また、地方公共団体の防災会議に委員等として参加し、防災計画の策定、見直し等に積極的に取り組むとともに、災害発生時の情報連絡体制や災害応急活動を実施する際の関係機関との連携体制の確保を図っています。


②災害応急対策拠点の整備等

南関東地域に広域的な災害が発生した場合の災害応急対策の拠点として、防災関係機関とともに立川広域防災基地を整備・運用しています。

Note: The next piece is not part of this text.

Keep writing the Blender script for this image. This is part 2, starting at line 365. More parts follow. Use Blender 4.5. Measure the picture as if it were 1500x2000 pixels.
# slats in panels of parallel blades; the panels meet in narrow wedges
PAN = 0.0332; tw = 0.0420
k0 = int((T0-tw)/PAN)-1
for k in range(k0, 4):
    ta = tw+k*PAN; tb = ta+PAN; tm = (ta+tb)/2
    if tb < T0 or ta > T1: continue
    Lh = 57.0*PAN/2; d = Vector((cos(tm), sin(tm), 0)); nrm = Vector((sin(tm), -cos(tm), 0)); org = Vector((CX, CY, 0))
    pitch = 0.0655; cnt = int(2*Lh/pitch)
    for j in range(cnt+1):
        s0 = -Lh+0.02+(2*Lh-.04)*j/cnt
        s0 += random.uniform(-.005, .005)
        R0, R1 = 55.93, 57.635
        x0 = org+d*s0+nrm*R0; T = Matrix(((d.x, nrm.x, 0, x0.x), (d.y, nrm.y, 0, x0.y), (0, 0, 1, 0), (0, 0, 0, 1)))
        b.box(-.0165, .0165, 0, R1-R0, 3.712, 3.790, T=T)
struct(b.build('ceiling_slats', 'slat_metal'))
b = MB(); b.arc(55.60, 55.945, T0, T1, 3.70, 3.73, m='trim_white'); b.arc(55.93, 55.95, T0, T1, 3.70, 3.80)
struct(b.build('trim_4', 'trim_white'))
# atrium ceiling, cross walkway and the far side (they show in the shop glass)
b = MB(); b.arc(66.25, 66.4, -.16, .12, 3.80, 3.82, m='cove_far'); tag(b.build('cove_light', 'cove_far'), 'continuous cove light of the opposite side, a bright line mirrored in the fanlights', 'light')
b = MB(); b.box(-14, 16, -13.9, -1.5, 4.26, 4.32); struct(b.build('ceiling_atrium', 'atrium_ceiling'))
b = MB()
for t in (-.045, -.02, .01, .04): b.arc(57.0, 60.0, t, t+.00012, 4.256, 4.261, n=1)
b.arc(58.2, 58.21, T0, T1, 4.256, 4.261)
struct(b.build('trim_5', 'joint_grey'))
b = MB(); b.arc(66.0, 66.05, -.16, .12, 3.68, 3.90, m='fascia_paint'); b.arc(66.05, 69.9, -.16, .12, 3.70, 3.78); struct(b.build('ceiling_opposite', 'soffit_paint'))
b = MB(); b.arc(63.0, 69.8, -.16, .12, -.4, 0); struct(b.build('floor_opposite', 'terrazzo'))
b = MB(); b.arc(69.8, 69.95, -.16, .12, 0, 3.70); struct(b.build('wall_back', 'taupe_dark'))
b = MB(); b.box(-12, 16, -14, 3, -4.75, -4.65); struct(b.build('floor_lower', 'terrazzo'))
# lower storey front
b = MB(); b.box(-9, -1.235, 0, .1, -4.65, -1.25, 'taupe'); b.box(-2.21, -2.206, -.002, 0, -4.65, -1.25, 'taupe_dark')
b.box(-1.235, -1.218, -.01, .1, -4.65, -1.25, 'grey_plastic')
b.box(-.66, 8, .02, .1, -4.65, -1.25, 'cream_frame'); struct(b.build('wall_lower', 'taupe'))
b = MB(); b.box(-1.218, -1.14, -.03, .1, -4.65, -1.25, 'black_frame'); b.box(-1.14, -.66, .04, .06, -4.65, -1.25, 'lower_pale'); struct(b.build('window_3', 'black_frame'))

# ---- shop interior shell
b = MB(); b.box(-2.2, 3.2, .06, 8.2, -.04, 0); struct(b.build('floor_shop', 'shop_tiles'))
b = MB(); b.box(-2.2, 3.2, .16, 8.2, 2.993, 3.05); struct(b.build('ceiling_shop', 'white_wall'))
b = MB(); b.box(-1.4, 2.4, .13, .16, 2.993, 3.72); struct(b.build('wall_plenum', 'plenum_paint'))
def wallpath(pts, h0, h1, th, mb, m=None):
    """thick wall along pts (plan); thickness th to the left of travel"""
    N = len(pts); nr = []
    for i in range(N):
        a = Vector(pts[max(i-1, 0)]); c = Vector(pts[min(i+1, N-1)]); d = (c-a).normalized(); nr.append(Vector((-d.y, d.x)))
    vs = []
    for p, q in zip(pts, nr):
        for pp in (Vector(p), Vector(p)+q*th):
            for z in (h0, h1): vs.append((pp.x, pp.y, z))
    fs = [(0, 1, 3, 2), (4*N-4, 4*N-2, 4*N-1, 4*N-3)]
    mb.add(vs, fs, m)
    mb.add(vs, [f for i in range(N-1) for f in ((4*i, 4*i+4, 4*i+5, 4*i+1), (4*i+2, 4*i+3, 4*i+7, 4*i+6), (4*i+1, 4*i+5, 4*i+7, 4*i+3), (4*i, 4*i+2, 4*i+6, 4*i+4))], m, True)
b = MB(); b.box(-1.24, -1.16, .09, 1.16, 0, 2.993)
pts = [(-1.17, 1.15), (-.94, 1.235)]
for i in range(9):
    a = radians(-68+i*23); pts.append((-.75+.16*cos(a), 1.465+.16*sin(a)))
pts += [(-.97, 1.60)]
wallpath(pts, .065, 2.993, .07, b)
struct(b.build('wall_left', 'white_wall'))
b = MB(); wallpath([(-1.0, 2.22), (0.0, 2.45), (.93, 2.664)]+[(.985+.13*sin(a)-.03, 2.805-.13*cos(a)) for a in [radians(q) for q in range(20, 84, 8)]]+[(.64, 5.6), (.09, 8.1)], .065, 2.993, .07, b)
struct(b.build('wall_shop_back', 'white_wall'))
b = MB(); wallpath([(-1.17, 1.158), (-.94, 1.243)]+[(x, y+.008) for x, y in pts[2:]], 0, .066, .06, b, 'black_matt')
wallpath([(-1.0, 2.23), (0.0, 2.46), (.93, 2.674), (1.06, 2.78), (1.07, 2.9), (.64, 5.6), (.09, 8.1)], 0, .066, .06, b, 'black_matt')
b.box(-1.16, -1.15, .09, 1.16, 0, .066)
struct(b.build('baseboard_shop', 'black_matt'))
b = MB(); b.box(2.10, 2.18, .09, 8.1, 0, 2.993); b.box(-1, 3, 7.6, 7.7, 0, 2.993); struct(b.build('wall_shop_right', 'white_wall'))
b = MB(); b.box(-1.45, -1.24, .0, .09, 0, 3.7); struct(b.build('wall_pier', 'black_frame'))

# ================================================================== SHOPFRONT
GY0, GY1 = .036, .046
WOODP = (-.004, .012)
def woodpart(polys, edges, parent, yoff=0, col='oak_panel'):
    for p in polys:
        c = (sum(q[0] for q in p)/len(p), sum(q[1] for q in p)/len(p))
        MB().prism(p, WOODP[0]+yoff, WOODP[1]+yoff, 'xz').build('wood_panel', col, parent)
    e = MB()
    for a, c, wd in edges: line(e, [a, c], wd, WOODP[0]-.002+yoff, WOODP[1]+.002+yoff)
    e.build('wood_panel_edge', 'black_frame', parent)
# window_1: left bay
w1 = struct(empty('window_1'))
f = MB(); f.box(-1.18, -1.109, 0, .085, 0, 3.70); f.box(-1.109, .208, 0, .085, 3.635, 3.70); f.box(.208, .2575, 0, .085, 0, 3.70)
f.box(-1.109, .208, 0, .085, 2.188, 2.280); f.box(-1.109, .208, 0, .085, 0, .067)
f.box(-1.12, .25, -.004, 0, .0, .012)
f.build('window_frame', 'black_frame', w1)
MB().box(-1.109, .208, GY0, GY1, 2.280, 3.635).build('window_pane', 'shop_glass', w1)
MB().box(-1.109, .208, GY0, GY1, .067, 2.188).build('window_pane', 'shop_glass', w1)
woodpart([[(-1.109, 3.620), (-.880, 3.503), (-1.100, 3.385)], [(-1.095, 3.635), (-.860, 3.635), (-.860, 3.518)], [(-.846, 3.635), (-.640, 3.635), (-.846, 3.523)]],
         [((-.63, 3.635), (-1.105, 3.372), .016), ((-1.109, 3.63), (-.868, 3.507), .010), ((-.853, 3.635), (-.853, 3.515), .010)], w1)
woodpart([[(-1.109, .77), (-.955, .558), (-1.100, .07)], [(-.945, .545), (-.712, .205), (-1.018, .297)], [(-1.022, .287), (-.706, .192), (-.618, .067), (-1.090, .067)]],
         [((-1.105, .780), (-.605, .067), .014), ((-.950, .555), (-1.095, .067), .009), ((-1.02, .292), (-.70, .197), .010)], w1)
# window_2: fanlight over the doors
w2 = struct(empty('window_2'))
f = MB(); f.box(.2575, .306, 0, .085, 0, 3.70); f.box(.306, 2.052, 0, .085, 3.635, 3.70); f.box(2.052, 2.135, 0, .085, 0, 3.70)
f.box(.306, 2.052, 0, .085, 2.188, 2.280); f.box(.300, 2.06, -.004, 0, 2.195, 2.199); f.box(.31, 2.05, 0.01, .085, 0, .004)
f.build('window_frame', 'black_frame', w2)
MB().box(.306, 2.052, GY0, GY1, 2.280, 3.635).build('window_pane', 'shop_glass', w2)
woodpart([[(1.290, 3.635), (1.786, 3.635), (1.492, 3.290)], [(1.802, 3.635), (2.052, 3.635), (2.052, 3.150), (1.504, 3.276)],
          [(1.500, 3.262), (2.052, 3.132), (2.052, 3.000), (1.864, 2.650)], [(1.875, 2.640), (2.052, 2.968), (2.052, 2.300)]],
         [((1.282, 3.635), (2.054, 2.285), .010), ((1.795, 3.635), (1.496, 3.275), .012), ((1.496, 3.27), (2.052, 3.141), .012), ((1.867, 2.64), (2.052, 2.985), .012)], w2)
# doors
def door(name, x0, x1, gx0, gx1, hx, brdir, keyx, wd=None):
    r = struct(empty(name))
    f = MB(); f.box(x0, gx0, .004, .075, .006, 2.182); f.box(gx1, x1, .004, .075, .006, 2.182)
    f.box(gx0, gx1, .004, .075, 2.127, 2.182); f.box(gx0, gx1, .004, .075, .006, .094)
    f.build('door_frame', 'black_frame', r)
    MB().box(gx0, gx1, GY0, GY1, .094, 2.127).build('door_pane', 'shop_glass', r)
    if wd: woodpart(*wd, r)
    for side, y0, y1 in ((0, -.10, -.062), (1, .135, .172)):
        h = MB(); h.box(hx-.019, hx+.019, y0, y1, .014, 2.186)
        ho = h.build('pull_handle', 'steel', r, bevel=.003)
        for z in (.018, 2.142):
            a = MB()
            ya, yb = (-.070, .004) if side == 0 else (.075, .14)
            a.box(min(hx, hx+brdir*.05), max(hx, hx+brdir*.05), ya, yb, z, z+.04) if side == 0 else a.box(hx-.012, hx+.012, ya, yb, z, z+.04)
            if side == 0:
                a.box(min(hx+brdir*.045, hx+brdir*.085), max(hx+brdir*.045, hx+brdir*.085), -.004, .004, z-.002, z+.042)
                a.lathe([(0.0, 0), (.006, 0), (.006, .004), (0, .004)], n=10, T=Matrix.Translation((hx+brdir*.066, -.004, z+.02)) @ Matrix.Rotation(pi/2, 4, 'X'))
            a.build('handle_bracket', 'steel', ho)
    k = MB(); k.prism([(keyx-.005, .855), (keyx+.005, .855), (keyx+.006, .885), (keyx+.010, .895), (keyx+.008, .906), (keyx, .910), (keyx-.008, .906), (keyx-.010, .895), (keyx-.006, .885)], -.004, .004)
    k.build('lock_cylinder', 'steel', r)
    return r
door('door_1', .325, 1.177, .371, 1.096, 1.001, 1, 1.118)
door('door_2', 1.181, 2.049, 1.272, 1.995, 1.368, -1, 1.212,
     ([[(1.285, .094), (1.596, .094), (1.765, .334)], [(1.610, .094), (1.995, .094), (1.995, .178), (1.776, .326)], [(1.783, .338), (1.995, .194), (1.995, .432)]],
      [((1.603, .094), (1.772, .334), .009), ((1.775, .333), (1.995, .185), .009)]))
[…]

また、東京湾及び関東一円で大規模な海上災害が発生した場合の海上防災活動の拠点として、横浜海上防災基地を整備・運用しています。


③地震予知体制等の強化

特定観測地域等における海底地形・地質構造調査、人口密集度の高い沿岸地域における海底活断層調査及び海底基準点を用いた海底地殻変動観測やGPS等を利用した地殻変動監視観測並びに海底火山活動海域における温度分布等の調査を実施しています。

また、地震・津波等の自然災害が発生した場合に海上からの救難・救助活動を迅速かつ適切に実施するため、沿岸防災情報図の整備を推進しています。


④津波対策等

津波発生時の迅速・的確な対応のため、「海上保安庁防災業務計画」において、「港内における船舶津波対策協議会」の設置(港則法の特定港(86港)を中心に設置済み)及び「港内における船舶津波対策」の策定、海上保安庁の体制整備、災害に関する情報の伝達、災害応急対策等を定めています。

また、大きな被害が予想される港や沿岸域の津波の挙動を明らかにし、津波対策の策定等に資するため、「津波防災情報図」としてまとめ、一般にも公表しています。